Dataset section:
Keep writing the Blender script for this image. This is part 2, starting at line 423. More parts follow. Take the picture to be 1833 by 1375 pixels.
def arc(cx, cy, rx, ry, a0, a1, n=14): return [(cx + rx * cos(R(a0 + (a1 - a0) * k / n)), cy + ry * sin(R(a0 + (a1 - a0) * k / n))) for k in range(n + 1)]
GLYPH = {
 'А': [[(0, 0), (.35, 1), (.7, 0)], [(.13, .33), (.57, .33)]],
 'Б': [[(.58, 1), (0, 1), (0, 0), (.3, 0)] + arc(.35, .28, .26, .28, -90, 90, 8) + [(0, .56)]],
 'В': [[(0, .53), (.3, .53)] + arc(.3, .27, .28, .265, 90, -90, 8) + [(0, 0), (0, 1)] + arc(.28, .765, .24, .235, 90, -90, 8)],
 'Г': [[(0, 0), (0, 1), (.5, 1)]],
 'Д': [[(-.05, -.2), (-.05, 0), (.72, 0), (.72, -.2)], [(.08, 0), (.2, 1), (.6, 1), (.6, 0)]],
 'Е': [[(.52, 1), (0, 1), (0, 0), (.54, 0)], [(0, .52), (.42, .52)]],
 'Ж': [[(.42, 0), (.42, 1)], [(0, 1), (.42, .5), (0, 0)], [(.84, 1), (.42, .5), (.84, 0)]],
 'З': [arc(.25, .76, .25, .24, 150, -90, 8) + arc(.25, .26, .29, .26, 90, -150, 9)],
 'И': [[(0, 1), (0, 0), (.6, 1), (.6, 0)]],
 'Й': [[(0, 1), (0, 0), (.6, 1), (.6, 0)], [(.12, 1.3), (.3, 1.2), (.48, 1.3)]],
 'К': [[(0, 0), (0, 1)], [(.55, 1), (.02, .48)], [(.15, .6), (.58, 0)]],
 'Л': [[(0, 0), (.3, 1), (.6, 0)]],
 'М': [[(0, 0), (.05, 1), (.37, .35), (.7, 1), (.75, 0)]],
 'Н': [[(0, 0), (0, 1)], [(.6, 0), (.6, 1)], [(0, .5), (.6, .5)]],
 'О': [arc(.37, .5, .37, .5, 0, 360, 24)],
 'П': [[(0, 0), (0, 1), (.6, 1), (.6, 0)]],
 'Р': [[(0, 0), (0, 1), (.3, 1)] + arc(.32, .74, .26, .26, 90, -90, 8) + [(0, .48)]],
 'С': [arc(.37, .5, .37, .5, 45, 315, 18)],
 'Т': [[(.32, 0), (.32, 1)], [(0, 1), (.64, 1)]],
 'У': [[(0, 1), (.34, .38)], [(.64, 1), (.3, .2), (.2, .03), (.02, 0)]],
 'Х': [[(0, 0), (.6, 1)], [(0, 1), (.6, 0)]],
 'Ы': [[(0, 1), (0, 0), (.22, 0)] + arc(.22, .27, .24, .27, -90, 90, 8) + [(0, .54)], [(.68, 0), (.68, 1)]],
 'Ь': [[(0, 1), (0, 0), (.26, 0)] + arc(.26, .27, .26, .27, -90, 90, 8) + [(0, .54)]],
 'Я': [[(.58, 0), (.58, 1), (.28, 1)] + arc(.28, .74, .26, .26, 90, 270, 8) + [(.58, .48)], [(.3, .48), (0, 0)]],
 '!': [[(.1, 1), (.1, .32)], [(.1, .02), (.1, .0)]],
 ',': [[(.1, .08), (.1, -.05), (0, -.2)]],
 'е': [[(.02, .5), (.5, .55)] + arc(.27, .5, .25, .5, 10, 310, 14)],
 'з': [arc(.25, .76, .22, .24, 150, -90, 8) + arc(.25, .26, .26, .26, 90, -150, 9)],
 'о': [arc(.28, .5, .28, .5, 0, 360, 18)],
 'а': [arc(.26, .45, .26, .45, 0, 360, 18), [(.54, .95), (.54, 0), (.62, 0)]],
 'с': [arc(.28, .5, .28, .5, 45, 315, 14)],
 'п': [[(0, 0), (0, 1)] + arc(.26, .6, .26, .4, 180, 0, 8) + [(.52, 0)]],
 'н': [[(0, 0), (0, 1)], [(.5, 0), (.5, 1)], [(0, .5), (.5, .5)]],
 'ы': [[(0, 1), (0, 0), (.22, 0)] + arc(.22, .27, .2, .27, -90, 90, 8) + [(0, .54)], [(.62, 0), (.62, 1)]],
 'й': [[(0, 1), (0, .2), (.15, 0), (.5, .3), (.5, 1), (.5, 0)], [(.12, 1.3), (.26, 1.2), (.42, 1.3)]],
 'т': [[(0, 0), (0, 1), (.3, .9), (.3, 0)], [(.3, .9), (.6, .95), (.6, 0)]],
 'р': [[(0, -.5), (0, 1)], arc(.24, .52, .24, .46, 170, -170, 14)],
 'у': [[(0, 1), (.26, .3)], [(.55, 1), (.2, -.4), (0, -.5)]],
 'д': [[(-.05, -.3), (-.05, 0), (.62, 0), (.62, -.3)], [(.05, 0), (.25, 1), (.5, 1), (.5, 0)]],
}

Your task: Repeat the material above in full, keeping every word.

Task response:
Keep writing the Blender script for this image. This is part 2, starting at line 423. More parts follow. Take the picture to be 1833 by 1375 pixels.
def arc(cx, cy, rx, ry, a0, a1, n=14): return [(cx + rx * cos(R(a0 + (a1 - a0) * k / n)), cy + ry * sin(R(a0 + (a1 - a0) * k / n))) for k in range(n + 1)]
GLYPH = {
 'А': [[(0, 0), (.35, 1), (.7, 0)], [(.13, .33), (.57, .33)]],
 'Б': [[(.58, 1), (0, 1), (0, 0), (.3, 0)] + arc(.35, .28, .26, .28, -90, 90, 8) + [(0, .56)]],
 'В': [[(0, .53), (.3, .53)] + arc(.3, .27, .28, .265, 90, -90, 8) + [(0, 0), (0, 1)] + arc(.28, .765, .24, .235, 90, -90, 8)],
 'Г': [[(0, 0), (0, 1), (.5, 1)]],
 'Д': [[(-.05, -.2), (-.05, 0), (.72, 0), (.72, -.2)], [(.08, 0), (.2, 1), (.6, 1), (.6, 0)]],
 'Е': [[(.52, 1), (0, 1), (0, 0), (.54, 0)], [(0, .52), (.42, .52)]],
 'Ж': [[(.42, 0), (.42, 1)], [(0, 1), (.42, .5), (0, 0)], [(.84, 1), (.42, .5), (.84, 0)]],
 'З': [arc(.25, .76, .25, .24, 150, -90, 8) + arc(.25, .26, .29, .26, 90, -150, 9)],
 'И': [[(0, 1), (0, 0), (.6, 1), (.6, 0)]],
 'Й': [[(0, 1), (0, 0), (.6, 1), (.6, 0)], [(.12, 1.3), (.3, 1.2), (.48, 1.3)]],
 'К': [[(0, 0), (0, 1)], [(.55, 1), (.02, .48)], [(.15, .6), (.58, 0)]],
 'Л': [[(0, 0), (.3, 1), (.6, 0)]],
 'М': [[(0, 0), (.05, 1), (.37, .35), (.7, 1), (.75, 0)]],
 'Н': [[(0, 0), (0, 1)], [(.6, 0), (.6, 1)], [(0, .5), (.6, .5)]],
 'О': [arc(.37, .5, .37, .5, 0, 360, 24)],
 'П': [[(0, 0), (0, 1), (.6, 1), (.6, 0)]],
 'Р': [[(0, 0), (0, 1), (.3, 1)] + arc(.32, .74, .26, .26, 90, -90, 8) + [(0, .48)]],
 'С': [arc(.37, .5, .37, .5, 45, 315, 18)],
 'Т': [[(.32, 0), (.32, 1)], [(0, 1), (.64, 1)]],
 'У': [[(0, 1), (.34, .38)], [(.64, 1), (.3, .2), (.2, .03), (.02, 0)]],
 'Х': [[(0, 0), (.6, 1)], [(0, 1), (.6, 0)]],
 'Ы': [[(0, 1), (0, 0), (.22, 0)] + arc(.22, .27, .24, .27, -90, 90, 8) + [(0, .54)], [(.68, 0), (.68, 1)]],
 'Ь': [[(0, 1), (0, 0), (.26, 0)] + arc(.26, .27, .26, .27, -90, 90, 8) + [(0, .54)]],
 'Я': [[(.58, 0), (.58, 1), (.28, 1)] + arc(.28, .74, .26, .26, 90, 270, 8) + [(.58, .48)], [(.3, .48), (0, 0)]],
 '!': [[(.1, 1), (.1, .32)], [(.1, .02), (.1, .0)]],
 ',': [[(.1, .08), (.1, -.05), (0, -.2)]],
 'е': [[(.02, .5), (.5, .55)] + arc(.27, .5, .25, .5, 10, 310, 14)],
 'з': [arc(.25, .76, .22, .24, 150, -90, 8) + arc(.25, .26, .26, .26, 90, -150, 9)],
 'о': [arc(.28, .5, .28, .5, 0, 360, 18)],
 'а': [arc(.26, .45, .26, .45, 0, 360, 18), [(.54, .95), (.54, 0), (.62, 0)]],
 'с': [arc(.28, .5, .28, .5, 45, 315, 14)],
 'п': [[(0, 0), (0, 1)] + arc(.26, .6, .26, .4, 180, 0, 8) + [(.52, 0)]],
 'н': [[(0, 0), (0, 1)], [(.5, 0), (.5, 1)], [(0, .5), (.5, .5)]],
 'ы': [[(0, 1), (0, 0), (.22, 0)] + arc(.22, .27, .2, .27, -90, 90, 8) + [(0, .54)], [(.62, 0), (.62, 1)]],
 'й': [[(0, 1), (0, .2), (.15, 0), (.5, .3), (.5, 1), (.5, 0)], [(.12, 1.3), (.26, 1.2), (.42, 1.3)]],
 'т': [[(0, 0), (0, 1), (.3, .9), (.3, 0)], [(.3, .9), (.6, .95), (.6, 0)]],
 'р': [[(0, -.5), (0, 1)], arc(.24, .52, .24, .46, 170, -170, 14)],
 'у': [[(0, 1), (.26, .3)], [(.55, 1), (.2, -.4), (0, -.5)]],
 'д': [[(-.05, -.3), (-.05, 0), (.62, 0), (.62, -.3)], [(.05, 0), (.25, 1), (.5, 1), (.5, 0)]],
}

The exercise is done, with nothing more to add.